Perficient has used instant messaging almost since the inception of the company. In many ways, we live and die by it. However, instant messaging allows for quick answers from those you know and not from those you don’t know. It’s a classic issue trying to be solved by social networking tools. Recently, Yammer has come forward as almost the next generation approach to getting answers via an Activity Stream. It’s got a lot of instant message capabilities but you can post to a variety of different groups. You can then search by your groups within your network, follow people you find interesting, and of course search your entire network or just a few groups. It’s a nice combination of Twitter, IM, and facebook into a focused application where just the needed functionality is replicated.
The key is the Activity Stream. You have your personal stream of information that you can choose to consume. However, you cannot choose to act on it. Wouldn’t it be great if you could get information in your stream and work with it right there vs flipping to one of 17,000 other applications? It would be searchable. It would be accessible.
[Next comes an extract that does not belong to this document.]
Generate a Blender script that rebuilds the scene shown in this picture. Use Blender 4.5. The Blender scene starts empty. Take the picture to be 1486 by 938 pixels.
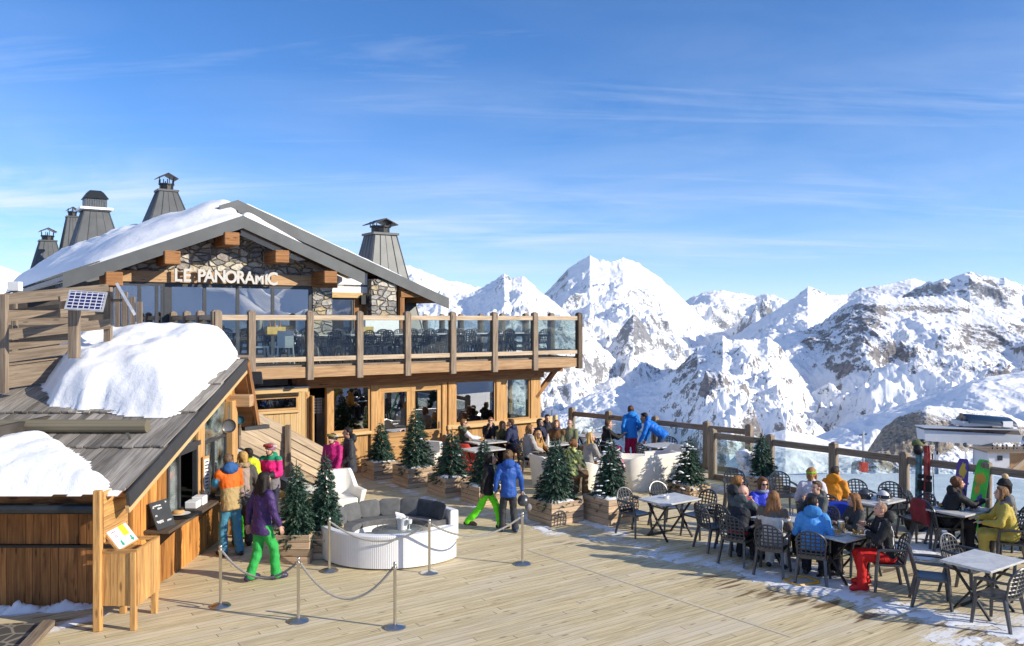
import bpy, math, random
import numpy as np
from mathutils import Vector, Matrix
rnd = random.Random(7)
sc = bpy.context.scene
col = sc.collection
R = math.radians
V = Vector
# ---- photo geometry: level camera at 4.2 m, one unit = one metre -------------
F, CX, HY, H = 1220.0, 743.0, 465.0, 4.2
def G(px, py, z=0.0):                      # the point at height z seen at this pixel
    Y = F*(H-z)/(py-HY)
    return V(((px-CX)/F*Y, Y, z))
def P(px, py, Y):                          # the point at depth Y seen at this pixel
    return V(((px-CX)/F*Y, Y, H-(py-HY)/F*Y))
ANG = R(34.7)
U = V((math.cos(ANG), math.sin(ANG), 0)); W = V((-math.sin(ANG), math.cos(ANG), 0)); Z = V((0, 0, 1))
A0 = V((-5.19, 21.5, 0))
def L(t, s, z): return A0+U*t+W*s+Z*z      # lodge frame

# ---- mesh builder ---------------------------------------------------------------
class MB:
    def __init__(s): s.v = []; s.f = []; s.uv = []; s.m = []
    def add(s, vs, fs, m=0, uvs=None):
        b = len(s.v); s.v += [tuple(q) for q in vs]
        for i, f in enumerate(fs):
            s.f.append([b+j for j in f]); s.m.append(m)
            s.uv.append(uvs[i] if uvs else [(vs[j][0]+vs[j][1], vs[j][2]) for j in f])
    def box(s, c, size, ax=None, m=0, top=None):
        ax = ax or (V((1, 0, 0)), V((0, 1, 0)), Z)
        c = V(c); h = [q/2 for q in size]; k = top if top else (1, 1)
        cs = []; lc = []
        for dz in (-1, 1):
            for dx, dy in ((-1, -1), (1, -1), (1, 1), (-1, 1)):
                a = h[0]*dx*(k[0] if dz > 0 else 1); b = h[1]*dy*(k[1] if dz > 0 else 1)
                cs.append(c+ax[0]*a+ax[1]*b+ax[2]*(h[2]*dz)); lc.append((a, b, h[2]*dz))
        fs = [(3, 2, 1, 0), (4, 5, 6, 7), (0, 1, 5, 4), (2, 3, 7, 6), (1, 2, 6, 5), (3, 0, 4, 7)]
        pl = [(0, 1), (0, 1), (0, 2), (0, 2), (1, 2), (1, 2)]
        Lg = max(range(3), key=lambda i: size[i]); ou, ov = rnd.random()*30, rnd.random()*30
        uvs = []
        for f, (a, b) in zip(fs, pl):
            if b == Lg: a, b = b, a
            uvs.append([(lc[j][a]+ou, lc[j][b]+ov+(.37*a if a != Lg else 0)) for j in f])
        s.add(cs, fs, m, uvs); return s
    def beam(s, p, q, w, h, m=0, up=Z, top=None):
        p, q = V(p), V(q); d = q-p; l = d.length; d = d/l
        x = d.cross(V(up))
        if x.length < 1e-4: x = d.cross(V((0, 1, 0)))
        x.normalize(); y = x.cross(d)
        return s.box((p+q)/2, (w, h, l), (x, y, d), m, top)
    def loft(s, rings, m=0, cap=True, closed=False):
        n = len(rings[0]); vs = [q for r in rings for q in r]; fs = []; uvs = []
        k = len(rings)
        for i in range(k if closed else k-1):
            i2 = (i+1) % k
            for j in range(n):
                j2 = (j+1) % n
                fs.append((i*n+j, i*n+j2, i2*n+j2, i2*n+j)); uvs.append([(i*.1, j/n), (i*.1, (j+1)/n), (i*.1+.1, (j+1)/n), (i*.1+.1, j/n)])
        if cap and not closed:
            fs.append(tuple(range(n-1, -1, -1))); uvs.append([(0, 0)]*n)
            fs.append(tuple((k-1)*n+j for j in range(n))); uvs.append([(0, 0)]*n)
        s.add(vs, fs, m, uvs); return s
    def tube(s, pts, r, n=8, m=0, cap=True, closed=False):
        pts = [V(p) for p in pts]; k = len(pts)
        rr = r if isinstance(r, (list, tuple)) else [r]*k
        rings = []; px = None
        for i, p in enumerate(pts):
            if closed: d = pts[(i+1) % k]-pts[i-1]
            else: d = pts[min(i+1, k-1)]-pts[max(i-1, 0)]
            d.normalize()
            if px is None: px = d.cross(Z) if abs(d.z) < .95 else d.cross(V((0, 1, 0)))
            px = px-d*px.dot(d); px.normalize(); y = d.cross(px)
            rings.append([p+(px*math.cos(a)+y*math.sin(a))*rr[i] for a in [2*math.pi*j/n for j in range(n)]])
        return s.loft(rings, m, cap, closed)
    def cap(s, a, b, ra, rb, n=10):           # capsule with tapered radii
        a, b = V(a), V(b); d = (b-a)
        if d.length < 1e-5: d = V((0, 0, 1e-3))
        d.normalize(); pts = []; rs = []
        for q in (-.98, -.75, -.4): pts.append(a+d*ra*q); rs.append(ra*math.sqrt(1-q*q))
        pts += [a, b]; rs += [ra, rb]
        for q in (.4, .75, .98): pts.append(b+d*rb*q); rs.append(rb*math.sqrt(1-q*q))
        return s.tube(pts, rs, n)
    def ell(s, c, r, M=None, nu=12, nv=8, m=0):
        c = V(c); rings = []
        for i in range(1, nv):
            a = math.pi*i/nv; z = -math.cos(a); q = math.sin(a); ring = []
            for j in range(nu):
                b = 2*math.pi*j/nu; w = V((r[0]*q*math.cos(b), r[1]*q*math.sin(b), r[2]*z))
                ring.append(c+(M @ w if M else w))
            rings.append(ring)
        return s.loft(rings, m)
    def lathe(s, c, prof, n=16, m=0):
        c = V(c)
        return s.loft([[c+V((r*math.cos(2*math.pi*j/n), r*math.sin(2*math.pi*j/n), z)) for j in range(n)] for r, z in prof], m)
    def prism(s, poly, vec, m=0):
        vec = V(vec); return s.loft([[V(p) for p in poly], [V(p)+vec for p in poly]], m)
    def quad(s, a, b, c, d, m=0):
        a, b, c, d = map(V, (a, b, c, d)); w = (b-a).length; h = (d-a).length
        s.add([a, b, c, d], [(0, 1, 2, 3)], m, [[(0, 0), (w, 0), (w, h), (0, h)]]); return s
    def mesh(s, name, org=None):
        o = V(org) if org else V((0, 0, 0)); me = bpy.data.meshes.new(name)
        me.from_pydata([(x-o.x, y-o.y, z-o.z) for x, y, z in s.v], [], s.f)
        uv = me.uv_layers.new(name='UVMap'); uv.data.foreach_set('uv', [q for f in s.uv for p in f for q in p])
        me.polygons.foreach_set('material_index', s.m); return me
    def build(s, name, mats, parent=None, org=None, smooth=False, bevel=0, fix=True):
        me = s.mesh(name, org)
        if fix:
            import bmesh
            bm = bmesh.new(); bm.from_mesh(me); bmesh.ops.recalc_face_normals(bm, faces=bm.faces); bm.to_mesh(me); bm.free()
        for m in (mats if isinstance(mats, (list, tuple)) else [mats]): me.materials.append(m)
        if smooth:
            me.polygons.foreach_set('use_smooth', [True]*len(me.polygons))
            try: me.set_sharp_from_angle(angle=R(40))
            except Exception: pass
        o = bpy.data.objects.new(name, me); col.objects.link(o)
        if parent: o.parent = parent
        elif org: o.location = org
        if bevel:
            b = o.modifiers.new('b', 'BEVEL'); b.width = bevel; b.segments = 1; b.limit_method = 'ANGLE'
        return o
def tag(o, label=None, cat=None, group=None, kind=None):
    if label: o['label'] = label
    if cat: o['category'] = cat
    if group: o['group'] = group
    if kind: o['kind'] = kind
    return o
def thing(name, label, cat, loc=(0, 0, 0), rz=0, group=None):
    o = bpy.data.objects.new(name, None); o.empty_display_size = .1; col.objects.link(o)
    o.location = loc; o.rotation_euler = (0, 0, rz); return tag(o, label, cat, group)
def dup(o, parent=None, **kw):
    c = o.copy(); col.objects.link(c)
    if parent: c.parent = parent
    for ch in [q for q in bpy.data.objects if q.parent == o]: dup(ch, c)
    return c
def place(proto, loc, rz, label, group=None, flag={}):
    o = proto if proto.name not in flag else dup(proto)
    flag[proto.name] = 1
    o.location = loc; o.rotation_euler = (0, 0, rz); o['label'] = label
    if group: o['group'] = group
    return o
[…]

It would be easy or at least easier than what you do today. Many of the vendors are heading down the path of creating an activity stream integrated to back end systems, email, Yammer type information, etc. This is the next generation of networking. IBM is headed that direction with their Social Business Toolkit. Tibco is already there with tibbr. Tibbr is the cool Yammer type tool you’ve never heard of. It’s got some interesting possibilities because it’s made by Tibco, the company that specializes in integrating to a variety of back end systems and getting at that data and those transactions.
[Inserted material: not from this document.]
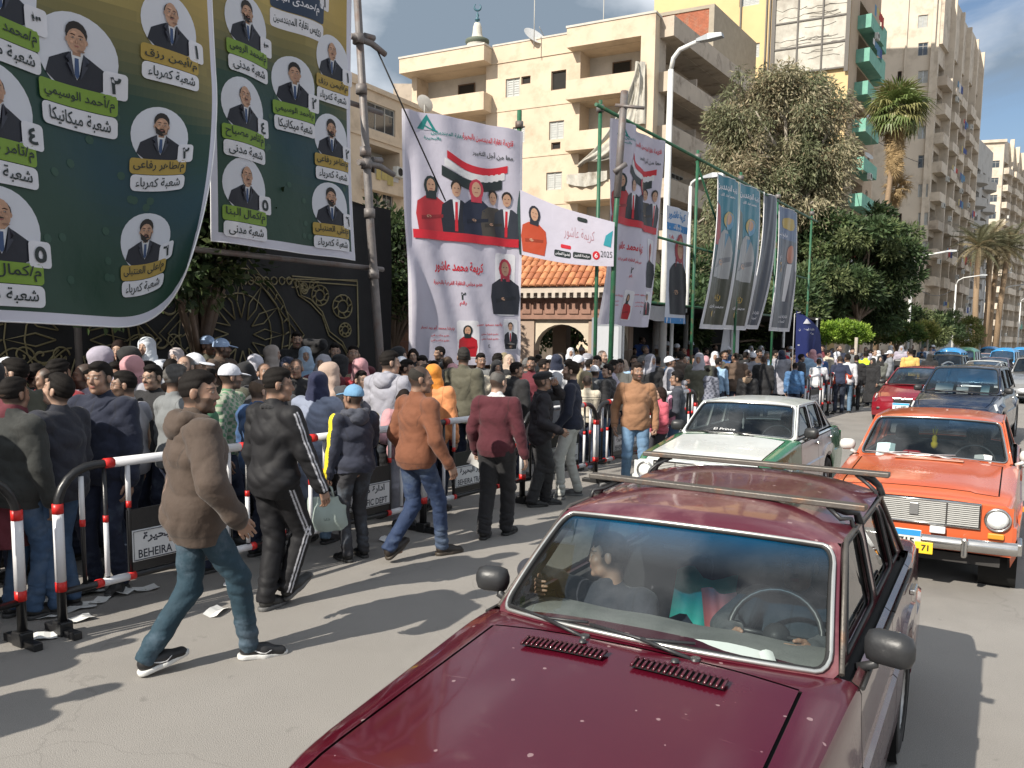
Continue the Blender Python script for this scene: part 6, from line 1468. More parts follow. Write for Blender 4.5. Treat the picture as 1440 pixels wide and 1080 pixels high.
def bumper_chrome(c,over=True):
 P=c.P;pts=[Vector((y,.0-.06*(1-(y/.8)**2)-(.0),.43))for y in np.linspace(-.78,.78,13)]
 mb=MB();n=len(pts)
 prof=[(-.0,-.055),(-.035,-.03),(-.04,0),(-.035,.03),(0,.055)]
 V=[p+Vector((0,a+.02,b))for p in pts for a,b in prof];F=[(i*5+j,i*5+j+1,(i+1)*5+j+1,(i+1)*5+j)for i in range(n-1)for j in range(4)]
 mb.add(V,F,0,True);[mb.bbox(sg*.79-.02,sg*.79+.02,.0,.30,.38,.48,.01)for sg in(-1,1)];o=mb.build('front_bumper',CHR,c.root)
 if over:
  for sg in(-.40,.40):MB().bbox(sg-.025,sg+.025,-.11,-.02,.33,.50,.02).build('overrider',CHR,o)
def grille_chrome(c,slats=11,badge=True):
 P=c.P;x=.008;w_=.50;z0,z1=.575,.775
 MB().box(-w_,w_,x,x+.02,z0,z1).build('grille_back',GAP,c.root)
 g=MB();g.tube([(-w_,x-.01,z0),(w_,x-.01,z0),(w_,x-.01,z1),(-w_,x-.01,z1)],.012,6,closed=True);g.build('grille_frame',CHR,c.root)
 for i in range(slats):z=lerp(z0+.015,z1-.015,i/(slats-1));MB().box(-w_+.01,w_-.01,x-.016,x+.002,z-.0045,z+.005).build('grille_slat',SLAT,c.root)
 for y in(-.25,.25):MB().box(y-.006,y+.006,x-.018,x,z0,z1).build('grille_bar',CHR,c.root)
 if badge:MB().bbox(-.035,.035,x-.03,x-.012,.64,.745,.006).build('badge',M('badge_grey',(.3,.3,.3),.4,metal=.7),c.root)
def round_lamp(c,sg,z=.66,y=.62,r=.085):
 T=Matrix.Translation((sg*y,.012,z))@Matrix.Rotation(PI/2,4,'X')
 o=MB().lathe([(r*.0,.045),(r*.5,.04),(r*.85,.022),(r*.98,.0)],n=24,T=T).build('headlight',LENS,c.root)
 MB().lathe([(r*.96,.022),(r*1.10,.03),(r*1.18,.012),(r*1.2,-.03)],n=24,T=T).build('lamp_rim',CHR,o)
def modern_face(c,wlamp=.26,zl=.66,grille=(.45,.10,.56),plate=None,headc=None,fog=True):
 P=c.P
 for sg in(-1,1):
  def hl(u,v):
   st=lerp(.10,.52,u);y=sinterp(P['ws'],st)+.02+.04*(1-v);y-=(1-u)*.18;z=lerp(sinterp(P['zs'],st)-.14,sinterp(P['zs'],st)-.015,v)-.0;return Vector((sg*(y+.012),st-.02*(1-v),z))
  mb=MB();mb.grid(hl,8,4);o=mb.build('headlight',LENS,c.root);q=hl(.35,.5);MB().lathe([(0,.03),(.04,.02),(.05,0)],n=14,T=Matrix.Translation(q-Vector((sg*.0,.0,0)))@Matrix.Rotation(PI/2,4,'X')).build('projector',CHR,o)
  if fog:MB().bbox(sg*.55-.08,sg*.55+.08,-.03,.05,.36,.43,.02).build('fog_lamp',LENS if 0 else BLP,c.root)
 w_,h_,z=grille
 MB().bbox(-w_/2,w_/2,-.03,.04,z,z+h_,.02).build('grille',BLP,c.root);MB().bbox(-w_/2-.01,w_/2+.01,-.035,.04,z+h_,z+h_+.018,.006).build('grille_trim',CHR,c.root)
 MB().lathe([(0,.012),(.055,.008),(.06,0)],n=18,T=Matrix.Translation((0,-.035,z+h_*.75))@Matrix.Rotation(PI/2,4,'X')@Matrix.Diagonal((1.3,.7,1,1))).build('badge',CHR,c.root)
 zb=P['zb'];mb=MB();
 def bf(u,v):y=lerp(-1,1,u);k=1-abs(y)**3;return Vector((y*(sinterp(P['w'],.18)+.01),.16-.26*k*.9,lerp(zb,z-.01,v)+.0))+Vector((0,-.04*math.sin(PI*v),0))
 mb.grid(bf,16,6);mb.build('front_bumper',c.m['paint'],c.root);MB().bbox(-.42,.42,-.145,-.08,zb+.04,zb+.13,.02).build('air_intake',GAP,c.root)
GL_M=glassmat('windscreen_glass',(.86,.93,.93),.02,(.16,.17,.17),band=((.01,.22,.42),1.20,1.31),dirt=.06)
GL_S=glassmat('side_glass',(.45,.48,.47),.12,(.02,.02,.02));GL_D=glassmat('tinted_glass',(.22,.27,.30),.25,(.015,.02,.025));GL_W=glassmat('clear_glass',(.62,.68,.70),.10,(.05,.06,.06),band=((.05,.15,.25),1.2,1.32),dirt=.10)
MAR=paint('paint_maroon',(.070,.0035,.012),dust=(.20,.12,.11),dlo=.60,dhi=.95,r=.20,specks=True);MARR=paint('paint_maroon_roof',(.085,.010,.020),dust=(.30,.15,.15),dlo=.50,dhi=.85,r=.32,specks=True)
MARD=paint('paint_maroon_door',(.07,.008,.018),dust=(.22,.16,.13),dlo=.45,dhi=.80,r=.25)
LADAM=dict(LADA,ws=[(.06,.655),(.3,.695),(1.4,.752),(3.4,.755),(4.12,.715)],w=[(.06,.72),(.4,.765),(1.2,.80),(3.6,.80),(4.12,.77)],T=(1.90,.605,1.312),TR=(3.05,.605,1.345),trc=(3.16,1.385),roof=.085,hw=.60)
c1_=Car(LADAM,'parked_car','old maroon saloon with a roof rack filling the foreground, hood speckled with pale spots','car',(-.17,1.90),.528,dict(paint=MAR,roof=MARR,door=MARD,fender=MAR,hood=MAR,boot=MAR,glass=GL_M,sglass=GL_S,gutter=STEELG,pillar=MARR,chrome_ring=M('windscreen_trim',(.60,.60,.57),.35,.1,9,metal=.8)))
c1_.body().greenhouse().interior(seatm=M('seat_cloth_charcoal',(.035,.035,.04),.9,.2,12));c1_.mirror(-1,x=1.60,big=.9);c1_.mirror(1,x=1.62,big=1.0);c1_.wipers();c1_.tail();bumper_chrome(c1_)
for sg in(-1,1):MB().bbox(sg*.50-.17,sg*.50+.17,.0,.05,.58,.75,.02).build('headlight',LENS,c1_.root)
MB().bbox(-.30,.30,.005,.04,.57,.77,.01).build('grille',BLP,c1_.root);MB().bbox(-.32,.32,-.005,.03,.77,.79,.006).build('grille_trim',CHR,c1_.root)
def hood_z(c,y,x):P=c.P;zs,zc,ws=sinterp(P['zs'],x),sinterp(P['zc'],x),sinterp(P['ws'],x);return zs+(zc-zs)*(1-(abs(y)/ws)**2.4)+(.009 if abs(y)<P['hw']*.69 else 0)
for k,yc in enumerate((-.22,.22)):
 gb=MB()
 gb.grid(lambda u,v:Vector((yc+lerp(-.165,.165,u),lerp(1.075,1.145,v),hood_z(c1_,yc+lerp(-.165,.165,u),lerp(1.075,1.145,v))+.0015)),6,2);vo=gb.build('cowl_vent',GAP,c1_.root)
 for i in range(17):
  y=yc-.16+.02*i;P=[Vector((y+dy,x,hood_z(c1_,y,x)+dz))for x,dz,dy in((1.078,.002,0),(1.09,.010,.003),(1.13,.012,.003),(1.144,.002,0))];MB().tube(P,.0055,4).build('louvre',MAR,vo)
for y in(-.30,.30):MB().lathe([(.016,0),(.013,.008),(0,.012)],(y*.6,1.19,hood_z(c1_,y,1.19)),10).build('washer_nozzle',BLP,c1_.root)
def rf_at(c,y,st):return c.rf((y/c.P['T'][1]+1)/2,(st-c.P['T'][0])/(c.P['TR'][0]-c.P['T'][0]))
rk=thing('roof_rack','weathered steel roof rack bars clamped across the maroon saloon roof','roof rack',c1_.root.location);rk.rotation_euler=c1_.root.rotation_euler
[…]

Eric Roch pointed me to an article by Constellation Research about Tibbr which is interesting and worth passing on.
So for example Chris Kanaracus at CIO.com reports on CIBER which had been working with Yammer:
…over time the company found Yammer’s feature set lacking, he [Tony Hadzi, EVP and president of Ciber North America]said. Tibco’s background in enterprise messaging and integration was a selling point for Tibbr, he said. “Yammer to me was more of a point solution. Tibco was an enterprisewide product.”
It is a pity Chris’s article is titled: Tibco Aims At Salesforce, Socialtext with Tibbr Platform because that’s not the whole story. It may be partially true in the sense that tibbr has microblogging capability and its features can in turn be compared with Chatter etc. but that misses the more fundamental point.
tibbr is device, application and system agnostic. It is not tied to any particular application. TIBCO’s heritage comes from taking those disparate applications and making them work together. TIBCO doesn’t care what apps you’re using as long as it can expose them into its messaging and integration platform. THAT’s the fundamental difference. Put another way, TIBCO is acting as the honest broker between competing solutions and saying: ‘We don’t care who you are as long as we can expose your data.’
From my perspective, tibbr is opening up the socially mediated debate. By offering what I see as a self evident application from the end user perspective which should aid adoption while allowing any major enterprise app to participate in the enterprise conversation it is further eroding the boundaries between siloed operations. It is doing so in a controlled manner. That appeals with many I spoke with those I spoke with at the launch. Like it or not, business needs to feel as though there is some control and TIBCO can provide that through its policy management capabilities.